Chandogya Upanishad (Shankara Bhashya)

by Ganganatha Jha | 1942 | 149,749 words | ISBN-10: 8170842840 | ISBN-13: 9788170842842

This is the English translation of the Chandogya Upanishad, an ancient philosophical text originally written in Sanksrit and dating to at least the 8th century BCE. Having eight chapters (adhyayas) and many sub-sections (khandas), this text is counted among the largest of it's kind. The Chandogya Upanishad, being connected to the Samaveda, represen...

Section 7.17 (seventeenth khaṇḍa) (one text)

Upaniṣad text:

‘When one understands the True, then alone does he declare the True; without understanding the True, one does not declare the True; it is only when one understands the True that he declares the True. But this understanding itself one must seek to understand.’ ‘Revered sir, I seek to understand this understanding.’—(1)

Commentary (Śaṅkara Bhāṣya):

When one really understands the True,—as ‘this is what is really and absolutely True’,—then he renounces all that is false, unreal, in the shape of all products, which are the products of mere words,—and comes to realise that Being, alone, which pervades over all products, is True;—when he declares it.

“The product also is real; because Name and Form are real and Spirit is covered by Name and Form; as says another Vedic text—‘Spirits are True, and of these this is the Truest.’ (Bṛhadā. Upa. II. i. 10.)”

True; the other text has declared the product to be real; but it was not meant to be absolute reality, what was said was only relatively to the objects of sensation.—The Satya (true) has been declared to consist of the Sat and the Tyat (Taitti—Upa. II. vi. 1.) [ Where the syllable ‘sat’ stands for the three elemental substances and ‘tyat’ for the other two elemental substances, which are not so real as the other true; and thus, on the basis of this comparative or relative reality, the five substances have been called ‘satya’, Real—Ānandagiri] and it is on the basis of this relative reality that the substances have been spoken of as ‘True’, and what was meant was that it was through this relative reality that the kruwledge of absolute reality is obtained. This is what is meant by the declaration that ‘the Spirits are True, this is the Truest of the True’ (where the Truest is that which is absolutely real). And this sort’, of relative reality we accept in the present case also (for all products). In the present context, however, what is meant to be expounded specifically to Nārada—as promised in the words ‘that I am going to expound’—is that which is Pure Being, absolutely real, known by the name of ‘the Infinite’—after having weared him from (raised him above) from the false notion that by knowing the Spirit he has obtained the knowledge of what is absolutely real.

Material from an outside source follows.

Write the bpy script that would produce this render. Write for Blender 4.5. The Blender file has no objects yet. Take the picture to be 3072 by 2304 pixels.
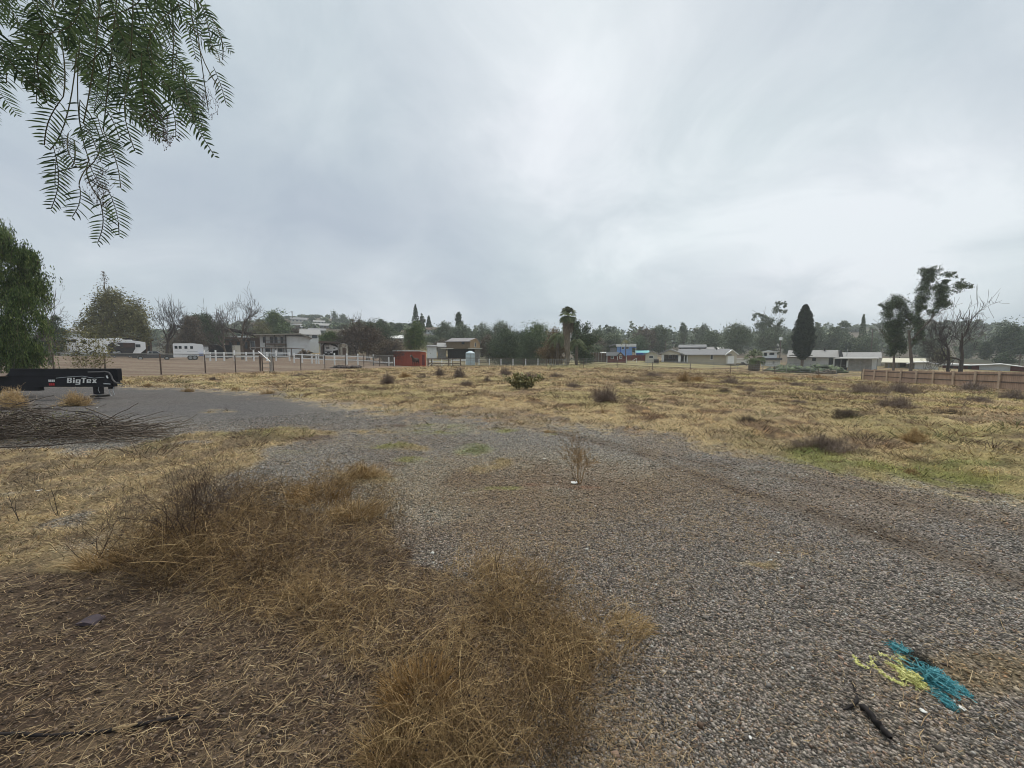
import bpy, math, random
import numpy as np
R = math.radians
random.seed(7)
rng = np.random.default_rng(11)
scene = bpy.context.scene
COL = scene.collection

# ------------------------------------------------------------------ camera
FPX, W0, H0, CAMZ = 1120.0, 3072.0, 2304.0, 1.55
PITCH = math.atan(89.0 / FPX)
cam_d = bpy.data.cameras.new("camera")
cam_d.sensor_width = 36.0
cam_d.lens = 36.0 * FPX / W0
cam_d.clip_start = 0.05
cam_d.clip_end = 6000
cam = bpy.data.objects.new("camera", cam_d)
COL.objects.link(cam)
cam.location = (0, 0, CAMZ)
cam.rotation_euler = (R(90) - PITCH, 0, 0)
scene.camera = cam
scene.render.resolution_x, scene.render.resolution_y = 1024, 768

# ------------------------------------------------------------------ world: overcast sky over a nishita base
world = bpy.data.worlds.new("World")
scene.world = world
world.use_nodes = True
SUN_EL, SUN_ROT = 58, 20
def build_world():
    nt = world.node_tree
    N, L = nt.nodes, nt.links
    N.clear()
    out = N.new('ShaderNodeOutputWorld')
    bg = N.new('ShaderNodeBackground')
    bg.inputs['Strength'].default_value = 0.1
    sky = N.new('ShaderNodeTexSky')
    sky.sky_type = 'NISHITA'; sky.sun_disc = False
    sky.sun_elevation = R(SUN_EL); sky.sun_rotation = R(SUN_ROT)
    sky.air_density = 1.0; sky.dust_density = 4.0
    tc = N.new('ShaderNodeTexCoord')
    sep = N.new('ShaderNodeSeparateXYZ'); L.new(tc.outputs['Generated'], sep.inputs[0])
    # cloud deck coordinates: direction / (z + k)
    def M(op, a, b=None, clamp=False):
        m = N.new('ShaderNodeMath'); m.operation = op; m.use_clamp = clamp
        for i, q in enumerate((a, b)):
            if q is None: continue
            if isinstance(q, (int, float)): m.inputs[i].default_value = q
            else: L.new(q, m.inputs[i])
        return m.outputs[0]
    zz = M('MAXIMUM', sep.outputs['Z'], 0.0)
    den = M('ADD', zz, 0.42)
    cx = M('DIVIDE', sep.outputs['X'], den); cy = M('DIVIDE', sep.outputs['Y'], den)
    comb = N.new('ShaderNodeCombineXYZ'); L.new(cx, comb.inputs[0]); L.new(cy, comb.inputs[1])
    def noise(scale, detail, rough, dist, off):
        mp = N.new('ShaderNodeMapping'); L.new(comb.outputs[0], mp.inputs[0])
        mp.inputs['Location'].default_value = off
        n = N.new('ShaderNodeTexNoise'); L.new(mp.outputs[0], n.inputs['Vector'])
        n.inputs['Scale'].default_value = scale; n.inputs['Detail'].default_value = detail
        n.inputs['Roughness'].default_value = rough; n.inputs['Distortion'].default_value = dist
        return n.outputs['Fac']
    n1 = noise(0.8, 4, 0.5, 0.5, (3.1, 1.7, 0))
    n2 = noise(2.8, 7, 0.6, 0.6, (7.3, 4.4, 0))
    s = M('ADD', M('MULTIPLY', n1, 0.62), M('MULTIPLY', n2, 0.38))
    # bright soft breaks upper centre and right
    def blob(dx, dy, dz, power, amp):
        v = N.new('ShaderNodeVectorMath'); v.operation = 'DOT_PRODUCT'
        L.new(tc.outputs['Generated'], v.inputs[0])
        ln = math.sqrt(dx*dx+dy*dy+dz*dz)
        v.inputs[1].default_value = (dx/ln, dy/ln, dz/ln)
        d = M('MAXIMUM', v.outputs['Value'], 0.0)
        return M('MULTIPLY', M('POWER', d, power), amp)
    s = M('ADD', s, blob(0.17, 1, 0.70, 18, 0.13))
    s = M('ADD', s, blob(0.93, 1, 0.33, 40, 0.14))
    s = M('ADD', s, blob(0.6, 1, 0.75, 5, 0.04))
    s = M('SUBTRACT', s, blob(-1.2, 1, 0.35, 4, 0.07))
    ramp = N.new('ShaderNodeValToRGB'); L.new(s, ramp.inputs[0])
    cr = ramp.color_ramp
    cr.elements[0].position = 0.33; cr.elements[0].color = (0.355, 0.415, 0.475, 1)
    cr.elements[1].position = 0.72; cr.elements[1].color = (0.665, 0.71, 0.735, 1)
    e = cr.elements.new(0.48); e.color = (0.435, 0.495, 0.54, 1)
    e = cr.elements.new(0.60); e.color = (0.525, 0.58, 0.615, 1)
    sc_ = N.new('ShaderNodeVectorMath'); sc_.operation = 'SCALE'
    L.new(ramp.outputs[0], sc_.inputs[0])
    # an overcast sky is brightest overhead, above what the lens takes in
    ze = N.new('ShaderNodeMapRange'); ze.interpolation_type = 'SMOOTHSTEP'; L.new(sep.outputs['Z'], ze.inputs[0])
    ze.inputs['From Min'].default_value = .66; ze.inputs['From Max'].default_value = 1.0; ze.inputs['To Min'].default_value = 10.0; ze.inputs['To Max'].default_value = 27.0
    L.new(ze.outputs[0], sc_.inputs['Scale'])
    hue = noise(1.1, 3, .5, .3, (11.0, 2.0, 0)); hr = N.new('ShaderNodeValToRGB'); L.new(hue, hr.inputs[0])
    hr.color_ramp.elements[0].position = .38; hr.color_ramp.elements[0].color = (.985, 1.0, 1.0, 1); hr.color_ramp.elements[1].position = .62; hr.color_ramp.elements[1].color = (1.01, .993, 1.012, 1)
    hm = N.new('ShaderNodeMix'); hm.data_type = 'RGBA'; hm.blend_type = 'MULTIPLY'; hm.inputs['Factor'].default_value = 1.0; L.new(sc_.outputs[0], hm.inputs['A']); L.new(hr.outputs[0], hm.inputs['B'])
    zf = N.new('ShaderNodeMapRange'); L.new(sep.outputs['Z'], zf.inputs[0]); zf.inputs['From Min'].default_value = .66; zf.inputs['From Max'].default_value = .9
    zm = N.new('ShaderNodeMix'); zm.data_type = 'RGBA'; zm.blend_type = 'MULTIPLY'; L.new(zf.outputs[0], zm.inputs['Factor']); zm.inputs['B'].default_value = (1.08, 1.0, .90, 1)
    L.new(hm.outputs['Result'], zm.inputs['A'])
    mix = N.new('ShaderNodeMix'); mix.data_type = 'RGBA'; mix.inputs['Factor'].default_value = 0.965
    L.new(sky.outputs[0], mix.inputs['A']); L.new(zm.outputs['Result'], mix.inputs['B'])
    L.new(mix.outputs['Result'], bg.inputs['Color'])
    L.new(bg.outputs[0], out.inputs[0])
build_world()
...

Without understanding the True, one does not declare the True;—if one speaks of the True without understanding it, he speaks, by means of the words ‘Fire’ and the rest, of Fire and other things (Fire, Water and Earth), regarding these latter as absolutely real; as a matter of fact, however, these things have no reality beyond their forms; and these forms also have no (real) existence, as compared to Pure Being; thus it is that without understanding the True one does not declare the True; and it is only when one understands the True that he declares the True; and as regards the understanding of the True, it cannot be acquired unless—it is sought after and prayed for; hence he says—‘this understanding itself, one must seek to understand.’—‘If that is so, then, Revered sir, I seek to understand this understanding.’—In this way, in the series beginning with the True, and ending with Action (spoken of in section xxi below), the preceding one should be explained as being the cause of the next following one.—(1)

End of Section (17) of Discourse VII.